I traveled across the world and back, alone.  Little midwest Ang made her way to Singapore.  There were only a few flights that could go wrong (I only had a little trouble in Japan); still, I am not super anxious to run the earth as a solitary figure.  

I did a stint, or several stints, as a single parent.  (Here is where I ask the Lord once again to take me first.)  I can do it, but it certainly is not for the faint of heart.  Parenting is meant for two, thus the sperm and the egg, my friends.

I have uprooted my life three times and in all likelihood, I will do it again.  I have stopped and started three times, which might be insignificant or significant, depending on the reader.  To every rooting reader and myself, this is significant; a difficult and beautiful shaping of character and self.

I watched a little Tooker fight for breath in the NICU and I felt his little body struggle under the palm of my hand.  To leave him behind day after day, it surely took all the strength I had.  To keep up with this teenaged fun loving boy requires a separate but equal strength.

I survived the scrutiny of the child protective services of New York state.  A parental nightmare that I would not wish upon anyone.  For me, there is no other word to use but "survive."  It is deeply terrifying to know that it is possible that someone else has the power to strip you of your parental rights; further, it is a thing that brings deep and abiding shame.  

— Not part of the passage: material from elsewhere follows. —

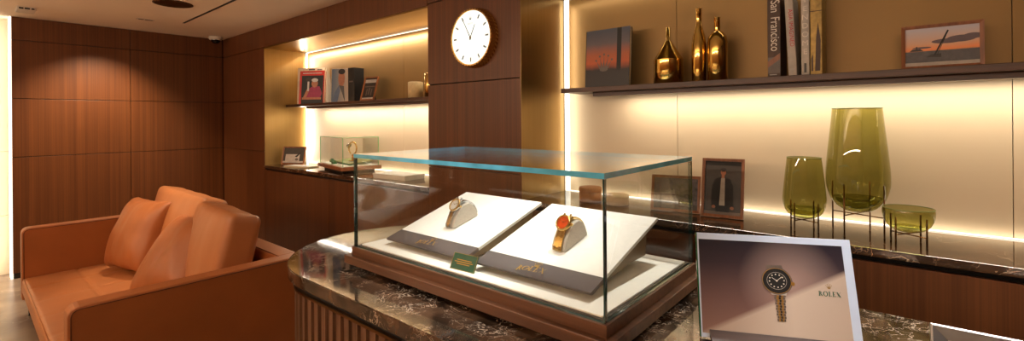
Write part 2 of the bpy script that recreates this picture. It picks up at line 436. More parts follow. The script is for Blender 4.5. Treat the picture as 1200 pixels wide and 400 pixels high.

These are just a few snippets of different and difficult phases of my life; frankly, each of them rather terrifies me.  I don't want to do it, but I know that I HAVE done it.   I have done it because my friend walks the journey with me. He has promised to be here til the end of the age and He makes good on that promise.  He waits for me when I run ahead or simply lay down to mope.  I think the latter is the most likely of all the options because I'm not so much of a runner.  I am only as good as the One who goes with me and since He is good and He is the King, I should have nothing to fear.  I can do hard things. 

I can say goodbye to a generation of good people who were deeply loved.  I can take up my seat in the Golden Hall and make up a remnant of faith so long as I do not wander from my first love.

Friends, maybe this is you today.

Maybe you wander.....   

May you remember....  He waits for you.

And the Lord said, “I will wait until you return.